» **Short exercise**: Please copy every line of the records below that holds the word "picture".

» **Raw data**:

━━━━━━━━━━━━━━━━━━━━━━━━━━━━━━

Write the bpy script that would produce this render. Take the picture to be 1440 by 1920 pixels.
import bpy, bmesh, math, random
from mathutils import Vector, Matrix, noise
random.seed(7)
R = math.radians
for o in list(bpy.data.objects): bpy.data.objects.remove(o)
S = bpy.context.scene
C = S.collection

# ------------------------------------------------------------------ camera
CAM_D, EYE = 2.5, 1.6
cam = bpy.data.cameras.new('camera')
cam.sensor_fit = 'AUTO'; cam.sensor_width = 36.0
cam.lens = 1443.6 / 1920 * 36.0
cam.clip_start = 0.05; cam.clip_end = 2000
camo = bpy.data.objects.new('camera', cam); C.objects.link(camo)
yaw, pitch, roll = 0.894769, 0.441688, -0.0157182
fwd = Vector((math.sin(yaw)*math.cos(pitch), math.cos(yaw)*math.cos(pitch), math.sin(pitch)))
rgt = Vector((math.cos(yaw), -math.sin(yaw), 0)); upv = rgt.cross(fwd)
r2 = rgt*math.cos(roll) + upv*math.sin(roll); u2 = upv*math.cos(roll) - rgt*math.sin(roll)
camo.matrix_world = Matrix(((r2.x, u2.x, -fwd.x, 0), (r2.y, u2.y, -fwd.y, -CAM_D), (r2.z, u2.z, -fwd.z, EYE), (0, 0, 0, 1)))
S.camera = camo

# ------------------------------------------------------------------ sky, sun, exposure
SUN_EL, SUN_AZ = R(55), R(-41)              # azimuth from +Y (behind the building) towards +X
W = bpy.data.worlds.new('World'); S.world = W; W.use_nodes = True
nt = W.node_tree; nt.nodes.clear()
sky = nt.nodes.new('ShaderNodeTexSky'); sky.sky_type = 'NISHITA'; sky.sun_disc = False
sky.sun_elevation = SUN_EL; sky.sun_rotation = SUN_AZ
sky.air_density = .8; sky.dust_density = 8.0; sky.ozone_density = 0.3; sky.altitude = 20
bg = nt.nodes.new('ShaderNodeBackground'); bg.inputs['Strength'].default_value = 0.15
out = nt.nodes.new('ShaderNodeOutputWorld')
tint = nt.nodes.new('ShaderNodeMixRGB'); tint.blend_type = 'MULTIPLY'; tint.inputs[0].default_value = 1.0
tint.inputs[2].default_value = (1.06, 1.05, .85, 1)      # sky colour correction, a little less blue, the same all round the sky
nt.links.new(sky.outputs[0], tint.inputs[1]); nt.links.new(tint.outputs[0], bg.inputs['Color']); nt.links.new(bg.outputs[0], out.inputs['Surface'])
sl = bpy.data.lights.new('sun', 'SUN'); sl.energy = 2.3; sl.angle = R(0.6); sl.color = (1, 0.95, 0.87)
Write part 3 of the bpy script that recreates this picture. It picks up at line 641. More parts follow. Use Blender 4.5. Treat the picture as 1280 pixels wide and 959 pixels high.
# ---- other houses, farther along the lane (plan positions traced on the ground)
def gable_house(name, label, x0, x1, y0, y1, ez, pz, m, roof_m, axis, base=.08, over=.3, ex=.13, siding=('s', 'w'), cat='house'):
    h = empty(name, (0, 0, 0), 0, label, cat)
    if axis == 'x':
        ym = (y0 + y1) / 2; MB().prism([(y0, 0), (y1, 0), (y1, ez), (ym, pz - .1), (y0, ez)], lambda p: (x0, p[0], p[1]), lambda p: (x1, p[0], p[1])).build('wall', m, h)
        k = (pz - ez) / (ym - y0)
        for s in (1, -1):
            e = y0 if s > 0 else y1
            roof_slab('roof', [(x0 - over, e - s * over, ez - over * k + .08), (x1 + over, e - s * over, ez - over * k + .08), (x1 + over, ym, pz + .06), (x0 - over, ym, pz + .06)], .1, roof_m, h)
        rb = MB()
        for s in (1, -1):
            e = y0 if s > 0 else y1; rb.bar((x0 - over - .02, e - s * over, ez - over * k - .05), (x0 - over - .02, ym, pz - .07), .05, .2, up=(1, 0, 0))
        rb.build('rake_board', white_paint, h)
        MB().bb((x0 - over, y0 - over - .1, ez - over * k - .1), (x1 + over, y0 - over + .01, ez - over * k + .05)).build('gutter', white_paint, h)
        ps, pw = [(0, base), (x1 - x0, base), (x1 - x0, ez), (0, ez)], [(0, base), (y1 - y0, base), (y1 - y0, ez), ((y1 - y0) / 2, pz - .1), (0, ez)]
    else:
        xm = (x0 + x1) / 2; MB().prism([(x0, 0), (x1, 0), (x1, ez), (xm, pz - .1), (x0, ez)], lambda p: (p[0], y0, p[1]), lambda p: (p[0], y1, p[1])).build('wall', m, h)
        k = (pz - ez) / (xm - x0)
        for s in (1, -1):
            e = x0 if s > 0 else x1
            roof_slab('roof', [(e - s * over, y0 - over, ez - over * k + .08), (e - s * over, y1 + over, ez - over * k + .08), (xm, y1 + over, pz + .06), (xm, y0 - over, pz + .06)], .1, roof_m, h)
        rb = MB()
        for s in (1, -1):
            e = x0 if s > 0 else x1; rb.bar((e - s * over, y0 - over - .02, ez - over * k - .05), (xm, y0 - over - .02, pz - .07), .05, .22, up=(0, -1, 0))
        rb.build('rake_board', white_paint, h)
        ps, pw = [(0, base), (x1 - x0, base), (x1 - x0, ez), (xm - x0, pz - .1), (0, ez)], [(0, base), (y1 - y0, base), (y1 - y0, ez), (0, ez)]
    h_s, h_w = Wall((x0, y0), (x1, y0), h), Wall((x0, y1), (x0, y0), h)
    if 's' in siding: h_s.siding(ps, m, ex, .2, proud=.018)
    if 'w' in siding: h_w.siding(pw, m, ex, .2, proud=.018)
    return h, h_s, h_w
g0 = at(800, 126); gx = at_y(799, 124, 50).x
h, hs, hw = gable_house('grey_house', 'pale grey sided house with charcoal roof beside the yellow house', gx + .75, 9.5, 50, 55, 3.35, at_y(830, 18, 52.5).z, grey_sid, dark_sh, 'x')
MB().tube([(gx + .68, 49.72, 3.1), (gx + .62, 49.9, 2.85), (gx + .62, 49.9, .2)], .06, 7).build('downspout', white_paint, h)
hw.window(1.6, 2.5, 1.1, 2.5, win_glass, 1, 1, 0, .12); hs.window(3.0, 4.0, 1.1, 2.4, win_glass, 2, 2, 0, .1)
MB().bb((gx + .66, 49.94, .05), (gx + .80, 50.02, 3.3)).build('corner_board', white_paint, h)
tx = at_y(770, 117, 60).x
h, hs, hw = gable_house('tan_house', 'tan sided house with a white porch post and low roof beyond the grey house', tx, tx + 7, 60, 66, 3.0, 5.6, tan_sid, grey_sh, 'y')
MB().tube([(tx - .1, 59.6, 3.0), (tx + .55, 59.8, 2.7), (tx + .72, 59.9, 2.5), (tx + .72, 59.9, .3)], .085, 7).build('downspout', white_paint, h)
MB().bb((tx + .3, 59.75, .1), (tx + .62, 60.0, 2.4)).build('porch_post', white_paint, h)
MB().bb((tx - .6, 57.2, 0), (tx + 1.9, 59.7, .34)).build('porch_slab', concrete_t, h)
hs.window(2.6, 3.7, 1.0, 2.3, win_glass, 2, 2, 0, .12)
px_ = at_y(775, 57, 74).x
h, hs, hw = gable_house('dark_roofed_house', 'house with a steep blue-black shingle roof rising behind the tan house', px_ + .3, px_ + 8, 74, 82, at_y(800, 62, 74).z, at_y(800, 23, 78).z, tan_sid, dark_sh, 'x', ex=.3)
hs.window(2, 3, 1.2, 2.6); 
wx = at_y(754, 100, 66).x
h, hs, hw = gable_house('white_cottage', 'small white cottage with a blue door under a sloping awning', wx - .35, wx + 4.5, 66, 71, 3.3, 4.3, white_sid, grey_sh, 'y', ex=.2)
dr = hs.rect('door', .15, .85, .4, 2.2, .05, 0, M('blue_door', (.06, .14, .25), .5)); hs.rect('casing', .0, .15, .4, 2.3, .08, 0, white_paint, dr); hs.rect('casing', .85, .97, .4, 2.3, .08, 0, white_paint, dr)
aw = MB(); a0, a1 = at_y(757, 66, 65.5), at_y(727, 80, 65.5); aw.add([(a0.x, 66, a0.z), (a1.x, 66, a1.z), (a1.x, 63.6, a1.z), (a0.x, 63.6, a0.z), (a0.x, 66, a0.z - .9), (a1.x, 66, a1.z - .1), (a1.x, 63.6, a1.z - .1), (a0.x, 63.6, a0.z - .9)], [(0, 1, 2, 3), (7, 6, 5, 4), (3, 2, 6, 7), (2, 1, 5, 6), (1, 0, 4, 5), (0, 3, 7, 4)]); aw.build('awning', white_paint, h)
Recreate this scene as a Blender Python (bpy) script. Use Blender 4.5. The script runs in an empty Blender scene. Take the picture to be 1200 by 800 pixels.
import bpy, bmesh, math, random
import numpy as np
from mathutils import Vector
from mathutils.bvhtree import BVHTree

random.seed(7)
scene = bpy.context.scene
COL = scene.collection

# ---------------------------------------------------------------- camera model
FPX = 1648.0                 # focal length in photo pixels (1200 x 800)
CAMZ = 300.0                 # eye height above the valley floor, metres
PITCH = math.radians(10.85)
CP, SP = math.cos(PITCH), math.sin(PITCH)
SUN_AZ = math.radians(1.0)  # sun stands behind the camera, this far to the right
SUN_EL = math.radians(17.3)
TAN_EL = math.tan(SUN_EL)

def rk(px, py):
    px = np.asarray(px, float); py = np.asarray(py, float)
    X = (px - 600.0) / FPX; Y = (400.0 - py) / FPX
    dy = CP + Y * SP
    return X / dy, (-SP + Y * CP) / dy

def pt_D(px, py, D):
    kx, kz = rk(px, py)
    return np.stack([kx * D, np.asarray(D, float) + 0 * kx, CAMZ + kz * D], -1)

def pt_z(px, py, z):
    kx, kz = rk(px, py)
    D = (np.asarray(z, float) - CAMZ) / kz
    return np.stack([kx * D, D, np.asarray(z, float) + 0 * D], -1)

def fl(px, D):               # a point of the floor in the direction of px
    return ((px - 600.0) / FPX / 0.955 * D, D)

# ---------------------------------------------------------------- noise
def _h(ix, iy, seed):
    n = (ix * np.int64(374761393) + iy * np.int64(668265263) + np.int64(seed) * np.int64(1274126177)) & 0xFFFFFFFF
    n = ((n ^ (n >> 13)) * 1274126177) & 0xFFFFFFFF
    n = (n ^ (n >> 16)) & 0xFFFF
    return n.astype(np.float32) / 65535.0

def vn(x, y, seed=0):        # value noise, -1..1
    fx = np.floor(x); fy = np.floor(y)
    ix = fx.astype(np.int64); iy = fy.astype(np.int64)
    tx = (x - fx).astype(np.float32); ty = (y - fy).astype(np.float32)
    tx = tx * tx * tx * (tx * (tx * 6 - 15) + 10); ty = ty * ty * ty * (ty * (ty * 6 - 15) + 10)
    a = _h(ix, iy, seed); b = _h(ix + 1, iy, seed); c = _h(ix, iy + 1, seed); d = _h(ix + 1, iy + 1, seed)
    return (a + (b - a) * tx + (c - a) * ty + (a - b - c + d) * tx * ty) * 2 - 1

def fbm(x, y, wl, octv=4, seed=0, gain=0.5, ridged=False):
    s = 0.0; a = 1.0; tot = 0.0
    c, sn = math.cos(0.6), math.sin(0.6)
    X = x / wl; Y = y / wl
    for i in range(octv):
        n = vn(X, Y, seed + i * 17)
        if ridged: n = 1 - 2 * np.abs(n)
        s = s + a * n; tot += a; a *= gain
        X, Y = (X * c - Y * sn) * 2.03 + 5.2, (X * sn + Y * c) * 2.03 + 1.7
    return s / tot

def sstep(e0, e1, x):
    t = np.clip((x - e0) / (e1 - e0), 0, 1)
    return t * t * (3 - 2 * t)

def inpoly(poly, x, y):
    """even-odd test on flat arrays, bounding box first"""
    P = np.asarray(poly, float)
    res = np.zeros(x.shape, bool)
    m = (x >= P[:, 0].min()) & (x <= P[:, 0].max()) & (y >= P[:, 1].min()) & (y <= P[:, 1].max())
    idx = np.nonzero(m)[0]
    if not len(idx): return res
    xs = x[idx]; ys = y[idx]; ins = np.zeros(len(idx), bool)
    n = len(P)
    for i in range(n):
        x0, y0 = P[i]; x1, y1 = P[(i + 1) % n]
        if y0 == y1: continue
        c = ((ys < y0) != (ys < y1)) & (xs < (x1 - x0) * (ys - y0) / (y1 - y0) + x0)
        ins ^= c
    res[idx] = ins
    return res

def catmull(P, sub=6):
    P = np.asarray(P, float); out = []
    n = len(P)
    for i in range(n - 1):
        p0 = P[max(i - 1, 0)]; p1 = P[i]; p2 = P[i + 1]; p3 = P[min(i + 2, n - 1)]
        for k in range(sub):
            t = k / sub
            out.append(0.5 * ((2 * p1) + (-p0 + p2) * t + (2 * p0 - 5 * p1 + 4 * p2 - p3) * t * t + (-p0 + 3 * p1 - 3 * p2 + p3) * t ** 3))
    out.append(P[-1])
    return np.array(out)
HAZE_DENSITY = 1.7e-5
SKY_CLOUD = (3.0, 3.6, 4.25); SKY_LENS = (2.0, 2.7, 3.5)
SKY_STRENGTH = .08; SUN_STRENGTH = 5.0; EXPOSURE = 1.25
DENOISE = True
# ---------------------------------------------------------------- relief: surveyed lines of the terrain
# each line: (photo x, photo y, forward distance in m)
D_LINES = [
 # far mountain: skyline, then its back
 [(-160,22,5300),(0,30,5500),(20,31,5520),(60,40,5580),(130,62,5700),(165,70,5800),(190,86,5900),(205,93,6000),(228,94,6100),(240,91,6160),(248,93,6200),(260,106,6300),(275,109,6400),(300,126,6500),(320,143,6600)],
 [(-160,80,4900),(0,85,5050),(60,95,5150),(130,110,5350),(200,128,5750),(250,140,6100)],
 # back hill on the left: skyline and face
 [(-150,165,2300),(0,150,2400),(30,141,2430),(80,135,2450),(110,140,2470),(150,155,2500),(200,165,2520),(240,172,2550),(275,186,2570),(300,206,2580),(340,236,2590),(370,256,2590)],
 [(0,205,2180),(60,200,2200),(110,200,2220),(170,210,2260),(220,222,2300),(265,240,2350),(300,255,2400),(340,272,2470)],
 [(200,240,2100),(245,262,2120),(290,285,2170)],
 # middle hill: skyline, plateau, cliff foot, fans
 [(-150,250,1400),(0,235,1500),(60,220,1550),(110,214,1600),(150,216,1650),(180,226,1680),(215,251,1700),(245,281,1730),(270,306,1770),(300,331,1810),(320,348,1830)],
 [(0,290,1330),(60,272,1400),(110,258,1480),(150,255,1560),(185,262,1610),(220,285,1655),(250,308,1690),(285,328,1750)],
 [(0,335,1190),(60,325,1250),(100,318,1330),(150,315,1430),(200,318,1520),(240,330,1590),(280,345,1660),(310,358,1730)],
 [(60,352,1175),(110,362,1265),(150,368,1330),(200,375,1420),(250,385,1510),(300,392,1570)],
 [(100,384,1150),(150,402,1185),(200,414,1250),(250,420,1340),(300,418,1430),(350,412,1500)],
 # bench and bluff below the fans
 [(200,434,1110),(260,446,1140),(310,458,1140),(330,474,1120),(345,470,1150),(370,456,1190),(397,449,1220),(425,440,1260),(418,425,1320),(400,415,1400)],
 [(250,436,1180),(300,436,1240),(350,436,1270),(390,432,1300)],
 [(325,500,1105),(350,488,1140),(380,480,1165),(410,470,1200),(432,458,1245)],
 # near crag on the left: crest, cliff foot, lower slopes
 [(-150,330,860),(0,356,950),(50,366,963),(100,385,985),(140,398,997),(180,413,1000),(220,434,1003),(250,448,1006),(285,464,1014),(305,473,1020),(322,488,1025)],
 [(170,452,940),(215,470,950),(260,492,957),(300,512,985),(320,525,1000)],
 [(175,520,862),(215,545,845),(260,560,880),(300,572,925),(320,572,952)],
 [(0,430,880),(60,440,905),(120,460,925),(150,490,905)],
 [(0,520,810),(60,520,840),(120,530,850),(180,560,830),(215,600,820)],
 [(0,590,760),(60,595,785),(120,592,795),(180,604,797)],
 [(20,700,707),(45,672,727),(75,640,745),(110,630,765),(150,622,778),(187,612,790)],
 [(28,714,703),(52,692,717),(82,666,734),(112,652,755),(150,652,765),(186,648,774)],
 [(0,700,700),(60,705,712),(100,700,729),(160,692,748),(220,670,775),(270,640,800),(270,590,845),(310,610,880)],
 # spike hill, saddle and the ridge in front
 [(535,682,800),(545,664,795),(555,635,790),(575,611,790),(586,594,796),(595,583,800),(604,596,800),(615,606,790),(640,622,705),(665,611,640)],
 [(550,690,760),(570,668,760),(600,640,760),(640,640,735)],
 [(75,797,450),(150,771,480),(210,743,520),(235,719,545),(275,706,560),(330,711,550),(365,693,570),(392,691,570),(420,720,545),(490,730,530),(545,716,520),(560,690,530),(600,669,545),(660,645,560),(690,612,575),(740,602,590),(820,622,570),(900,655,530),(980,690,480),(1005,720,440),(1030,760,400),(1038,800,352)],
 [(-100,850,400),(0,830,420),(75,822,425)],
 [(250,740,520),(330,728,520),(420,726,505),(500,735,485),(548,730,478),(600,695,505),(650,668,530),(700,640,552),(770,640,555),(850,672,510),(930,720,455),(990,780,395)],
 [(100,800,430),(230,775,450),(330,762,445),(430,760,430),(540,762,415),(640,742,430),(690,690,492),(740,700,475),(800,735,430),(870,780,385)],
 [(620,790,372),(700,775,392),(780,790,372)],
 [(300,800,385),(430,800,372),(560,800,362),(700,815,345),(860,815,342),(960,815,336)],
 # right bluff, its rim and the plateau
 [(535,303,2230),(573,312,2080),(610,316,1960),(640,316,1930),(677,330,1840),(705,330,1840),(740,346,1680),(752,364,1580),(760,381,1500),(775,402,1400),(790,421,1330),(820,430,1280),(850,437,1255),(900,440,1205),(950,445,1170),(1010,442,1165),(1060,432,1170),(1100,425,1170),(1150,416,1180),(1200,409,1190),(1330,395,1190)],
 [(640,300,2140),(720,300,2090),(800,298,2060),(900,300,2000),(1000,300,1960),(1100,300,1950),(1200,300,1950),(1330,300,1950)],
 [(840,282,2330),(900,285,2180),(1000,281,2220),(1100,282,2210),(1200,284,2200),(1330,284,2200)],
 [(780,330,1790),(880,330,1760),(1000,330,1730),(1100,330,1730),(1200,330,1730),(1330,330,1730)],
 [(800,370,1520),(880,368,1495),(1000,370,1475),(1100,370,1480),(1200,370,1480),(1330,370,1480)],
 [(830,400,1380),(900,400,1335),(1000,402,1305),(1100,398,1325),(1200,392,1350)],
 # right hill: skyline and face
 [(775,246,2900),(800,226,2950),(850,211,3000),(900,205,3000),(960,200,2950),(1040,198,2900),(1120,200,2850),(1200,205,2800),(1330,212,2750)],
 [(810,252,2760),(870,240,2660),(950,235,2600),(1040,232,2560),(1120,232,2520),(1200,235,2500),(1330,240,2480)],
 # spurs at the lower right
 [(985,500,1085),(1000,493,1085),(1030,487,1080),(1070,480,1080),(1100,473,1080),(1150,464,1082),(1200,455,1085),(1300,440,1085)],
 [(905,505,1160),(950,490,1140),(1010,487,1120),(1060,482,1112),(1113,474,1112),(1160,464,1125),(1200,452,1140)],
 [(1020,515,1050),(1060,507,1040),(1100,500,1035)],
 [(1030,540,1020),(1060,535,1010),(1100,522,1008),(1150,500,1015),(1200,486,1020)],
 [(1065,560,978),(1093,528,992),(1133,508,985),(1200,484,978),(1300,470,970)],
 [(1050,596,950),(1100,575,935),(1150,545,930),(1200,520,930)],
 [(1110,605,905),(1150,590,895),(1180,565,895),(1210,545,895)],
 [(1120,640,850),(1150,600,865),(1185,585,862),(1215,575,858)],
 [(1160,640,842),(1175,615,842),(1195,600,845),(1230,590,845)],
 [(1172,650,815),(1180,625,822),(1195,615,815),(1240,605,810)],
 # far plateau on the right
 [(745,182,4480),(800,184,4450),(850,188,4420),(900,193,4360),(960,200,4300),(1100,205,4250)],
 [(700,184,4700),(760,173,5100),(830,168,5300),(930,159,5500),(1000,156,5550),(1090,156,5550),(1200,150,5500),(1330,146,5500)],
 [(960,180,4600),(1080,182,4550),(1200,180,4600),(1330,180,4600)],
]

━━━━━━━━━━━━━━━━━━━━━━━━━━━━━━

» **Answer**:
Write the bpy script that would produce this render. Take the picture to be 1440 by 1920 pixels.
Write part 3 of the bpy script that recreates this picture. It picks up at line 641. More parts follow. Use Blender 4.5. Treat the picture as 1280 pixels wide and 959 pixels high.
Recreate this scene as a Blender Python (bpy) script. Use Blender 4.5. The script runs in an empty Blender scene. Take the picture to be 1200 by 800 pixels.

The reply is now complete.